Like the $15 option, this option would boost wages, but it would also increase joblessness, reduce business income, raise prices, and lower total output in the economy. On balance, real family income in 2025 would fall by $1 billion, or less than 0.05 percent. The effects of those changes would again vary across families. CBO estimated that families with income below the poverty threshold under current law would receive $2.3 billion

in additional real income under the option. The option would move, on net, about 0.4 million people out of poverty. Families above the poverty line would receive about $3 billion less in real income, a very small share of their total income.

Effects of the $10 Option on Employment and Income.
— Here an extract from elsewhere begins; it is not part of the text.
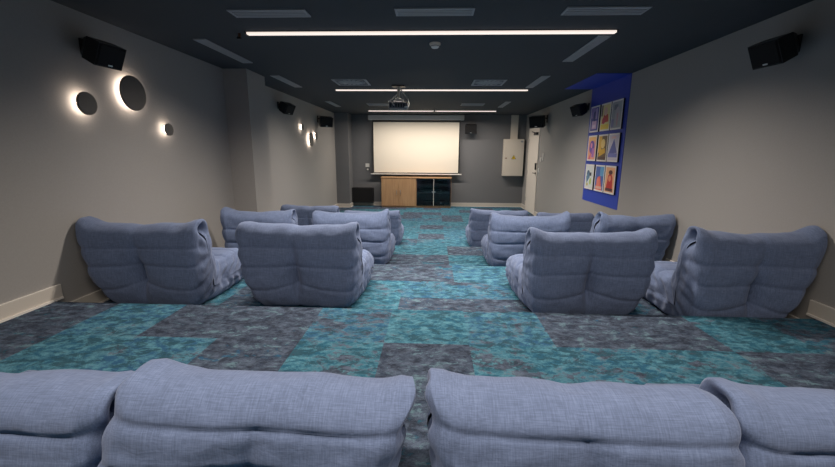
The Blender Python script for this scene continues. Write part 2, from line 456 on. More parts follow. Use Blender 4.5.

According to CBO's median estimate, the $10 option would have virtually no effect on employment in an average week in 2025. There is a two-thirds chance that the effect on employment would lie between about zero and a decrease of 0.1 million workers. In an average week in 2025, wages for 1.5 million workers who would otherwise be paid less than $10 per hour would increase, CBO estimates. Wages would also increase for many of the 2 million additional workers who would otherwise earn slightly more than $10 per hour in 2025.

Real annual family income would again be affected by changes in earnings, business income, and prices. On balance, the $10 option would reduce real family income in 2025 by less than $0.1 billion, a very small percentage. CBO estimates that real income would increase, on net, by $0.4 billion for families whose income would otherwise be below the poverty threshold. Families with higher incomes would see very small changes to their real income. The option would also have a small effect on the number of people in poverty.

Other Effects. Numerous studies have examined the link between minimum wages and a range of outcomes other than employment and family income. Those include labor force outcomes such as labor force participation (whether a person is working or actively seeking a job); health outcomes such as depression, suicide, and obesity; education outcomes such as school completion and job training; and social outcomes such as crime. CBO did not examine those other possible outcomes in this analysis.

CBO also did not estimate how any of the three options would affect the federal budget. However, the agency previously estimated how proposed changes to the minimum wage under the Raise the Wage Act (H.R. 582) would affect the federal budget by boosting the pay of certain federal employees.2 The policy analyzed in that estimate is very similar to the $15 option in this report.

2. Congressional Budget Office, cost estimate for H.R. 582, Raise the Wage Act (April 22, 2019), publication/55152.